Bersyukur dan berbanggalah warga Sumatra Barat atas keberhasilan provinsi ini meraih predikat Wahana Tata Nugraha (WTN) Wiratama, yang pialanya langsung diserahkan Wapres Jusuf Kalla kepada Gubernur Irwan Prayitno, Selasa lalu (31/1) di Istana Wapres, di Jakarta.
Dari 34 provinsi di Indonesia, hanya 11 provinsi yang berhasil meraih piala bergengsi itu, termasuk Sumbar, berkat ketertiban masyarakatnya dalam berlalulintas.
Beriringan dengan prestasi Provinsi Sumbar itu, sebanyak tujuh kota dan kabupaten juga meraih prestasi Wahana Tata Nugraha, yaitu Pesisir Selatan, Sawahlunto, Bukittinggi, Kota Solok, Payakumbuh, Pariaman, dan Padang. Khusus Solok Selatan, prestasinya baru sebatas 'plakat' dan sertifikat WTN. Untuk Bupati dan Walikota yang berhasil meraih prestasi WTN, pialanya diserahkan Menteri Perhubungan, Budi Karya.
Banyaknya prestasi Sumatra Barat yang berhasil diraih menandakan negeri ini semakin membanggakan. Namun, kita harus mengakui bahwa masih banyak yang perlu dibenahi untuk lebih baiknya negeri ini kita ‘wariskan’ kepada anak cucu kelak untuk kesejahteraan mereka di masa yang akan datang.

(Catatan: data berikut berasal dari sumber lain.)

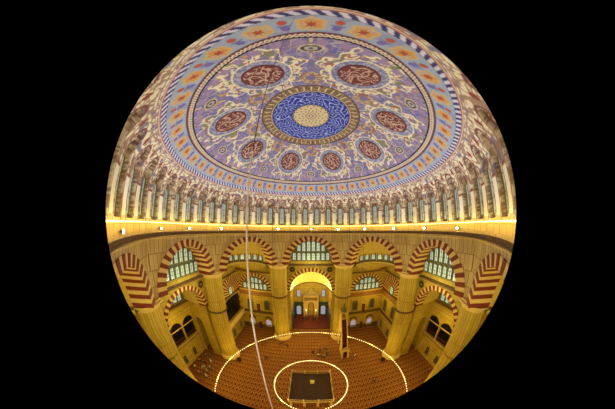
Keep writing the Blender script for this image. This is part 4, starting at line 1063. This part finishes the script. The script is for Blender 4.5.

Misalnya saja dalam pembenahan dan memfungsikan terminal angkutan kota, kita masih perlu kerja keras. Dari sekian banyak terminal, yang terbilang maksimal baru Aur Kuning di Bukittinggi. Semakin hari, pelayanan terminal itu semakin baik. Faktor utamanya adalah keberanian Walikota Ramlan Nurmatias bersama stafnya terus bekerja keras mengatur pengguna terminal. Sementara, banyak terminal lainnya yang sudah bermiliar- miliar rupiah menyerap dana, kondisinya masih tetap memprihatinkan.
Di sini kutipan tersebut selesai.